In other words, an argument about added security likely would have little sway over a financial institution's end user. The risk belongs to the institution. Why should the customer have to deal with the hassle of learning a new system for added security that provides no tangible benefit?

At the end of the day, few users want to be in a self-service system, be it an IVR or something else. Most want to get in, resolve their problem, or get whatever service they need, and get out. A company would thus do better to use convenience factors in its outreach. This is important because, as Stanbridge succinctly says, &"ROI is always predicated on getting people to enroll."

Third-Party Test

"I suggest you get a third-party test site," Skerpac says. "If you really care about checking what the vendor says, get a third party involved and see what they say. You should do it for your set-up.

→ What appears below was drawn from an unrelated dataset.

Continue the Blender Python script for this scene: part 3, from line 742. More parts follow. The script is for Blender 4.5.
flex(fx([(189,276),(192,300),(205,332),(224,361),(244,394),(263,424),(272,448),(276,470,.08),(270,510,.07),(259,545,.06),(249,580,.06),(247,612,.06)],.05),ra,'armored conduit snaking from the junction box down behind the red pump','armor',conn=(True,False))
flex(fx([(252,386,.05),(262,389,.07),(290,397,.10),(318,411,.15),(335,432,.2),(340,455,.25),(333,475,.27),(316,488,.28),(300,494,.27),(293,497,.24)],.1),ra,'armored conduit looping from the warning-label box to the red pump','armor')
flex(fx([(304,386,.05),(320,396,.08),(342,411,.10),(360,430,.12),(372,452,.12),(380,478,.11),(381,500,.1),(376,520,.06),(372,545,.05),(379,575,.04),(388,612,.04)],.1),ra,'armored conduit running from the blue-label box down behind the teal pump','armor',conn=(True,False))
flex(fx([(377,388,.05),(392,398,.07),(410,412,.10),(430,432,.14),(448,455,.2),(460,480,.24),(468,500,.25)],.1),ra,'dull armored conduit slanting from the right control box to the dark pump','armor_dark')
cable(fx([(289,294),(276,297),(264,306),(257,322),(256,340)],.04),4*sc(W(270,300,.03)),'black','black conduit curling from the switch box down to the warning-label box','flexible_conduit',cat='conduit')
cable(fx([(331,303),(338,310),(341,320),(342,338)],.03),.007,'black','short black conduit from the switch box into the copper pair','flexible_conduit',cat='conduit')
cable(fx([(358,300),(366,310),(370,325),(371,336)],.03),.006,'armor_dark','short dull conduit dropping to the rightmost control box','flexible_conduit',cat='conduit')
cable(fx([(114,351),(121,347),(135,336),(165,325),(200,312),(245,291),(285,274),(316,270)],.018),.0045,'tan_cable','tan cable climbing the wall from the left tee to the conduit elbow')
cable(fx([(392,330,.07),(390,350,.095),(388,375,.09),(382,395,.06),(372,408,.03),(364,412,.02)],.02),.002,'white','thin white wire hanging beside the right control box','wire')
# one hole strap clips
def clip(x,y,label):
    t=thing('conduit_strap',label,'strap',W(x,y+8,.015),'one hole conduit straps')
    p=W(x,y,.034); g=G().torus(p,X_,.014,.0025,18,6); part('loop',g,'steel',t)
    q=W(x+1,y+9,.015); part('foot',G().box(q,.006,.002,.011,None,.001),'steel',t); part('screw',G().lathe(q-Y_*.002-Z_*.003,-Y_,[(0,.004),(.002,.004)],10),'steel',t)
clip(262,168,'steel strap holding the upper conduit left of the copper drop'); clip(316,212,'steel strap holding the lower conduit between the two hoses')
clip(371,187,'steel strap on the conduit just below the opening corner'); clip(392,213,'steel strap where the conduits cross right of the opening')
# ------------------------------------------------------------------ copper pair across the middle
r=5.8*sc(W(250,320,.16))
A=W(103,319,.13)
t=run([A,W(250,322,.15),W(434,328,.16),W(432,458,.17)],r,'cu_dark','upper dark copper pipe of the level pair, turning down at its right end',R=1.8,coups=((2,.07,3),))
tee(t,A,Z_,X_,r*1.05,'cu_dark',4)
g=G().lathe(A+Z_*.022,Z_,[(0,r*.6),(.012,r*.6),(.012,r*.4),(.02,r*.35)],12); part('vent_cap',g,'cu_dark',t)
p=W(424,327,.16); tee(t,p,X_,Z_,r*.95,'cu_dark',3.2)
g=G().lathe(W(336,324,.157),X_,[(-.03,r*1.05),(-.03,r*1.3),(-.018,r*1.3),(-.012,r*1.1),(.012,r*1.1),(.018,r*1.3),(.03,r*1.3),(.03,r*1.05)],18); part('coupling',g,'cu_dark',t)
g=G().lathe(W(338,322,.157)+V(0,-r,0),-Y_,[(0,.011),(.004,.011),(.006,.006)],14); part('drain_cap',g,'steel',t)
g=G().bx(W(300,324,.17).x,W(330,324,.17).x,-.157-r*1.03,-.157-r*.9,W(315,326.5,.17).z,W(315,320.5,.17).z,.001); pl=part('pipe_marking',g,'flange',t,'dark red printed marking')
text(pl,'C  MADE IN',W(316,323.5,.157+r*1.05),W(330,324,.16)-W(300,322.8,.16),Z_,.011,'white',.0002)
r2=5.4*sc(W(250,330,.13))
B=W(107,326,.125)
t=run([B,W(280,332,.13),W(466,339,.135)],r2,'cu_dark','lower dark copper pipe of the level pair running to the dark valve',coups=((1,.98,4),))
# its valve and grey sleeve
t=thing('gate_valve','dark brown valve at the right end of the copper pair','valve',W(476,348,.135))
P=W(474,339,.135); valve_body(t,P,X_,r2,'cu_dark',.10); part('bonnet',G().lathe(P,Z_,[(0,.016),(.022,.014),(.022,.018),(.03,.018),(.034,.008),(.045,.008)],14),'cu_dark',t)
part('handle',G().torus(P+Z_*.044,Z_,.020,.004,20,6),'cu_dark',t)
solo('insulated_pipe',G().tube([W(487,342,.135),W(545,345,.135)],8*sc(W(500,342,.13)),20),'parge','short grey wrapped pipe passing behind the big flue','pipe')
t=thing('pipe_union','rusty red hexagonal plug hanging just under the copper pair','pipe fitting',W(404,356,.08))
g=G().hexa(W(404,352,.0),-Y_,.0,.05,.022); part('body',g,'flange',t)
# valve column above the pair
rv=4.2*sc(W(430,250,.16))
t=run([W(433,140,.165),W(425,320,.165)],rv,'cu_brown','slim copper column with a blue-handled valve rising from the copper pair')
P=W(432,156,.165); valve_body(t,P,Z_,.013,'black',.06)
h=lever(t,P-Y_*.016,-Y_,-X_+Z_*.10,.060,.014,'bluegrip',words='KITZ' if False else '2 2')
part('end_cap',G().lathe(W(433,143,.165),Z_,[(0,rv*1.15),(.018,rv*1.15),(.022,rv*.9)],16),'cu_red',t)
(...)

"So, for instance, a vendor like Nuance says, 'I've got this big engine and all these models, and it's going to fit your thing.' But, to be honest, what I've found is that if you make it more for your environment instead of everyone else's, you're going to do best. So there's a data collection that has to be done. It can be onerous not to pay attention to things. If performance is important to you, you'll want to check not just how the engine works, but also how it's performing in your specific context. If you use a third party, they'll facilitate that."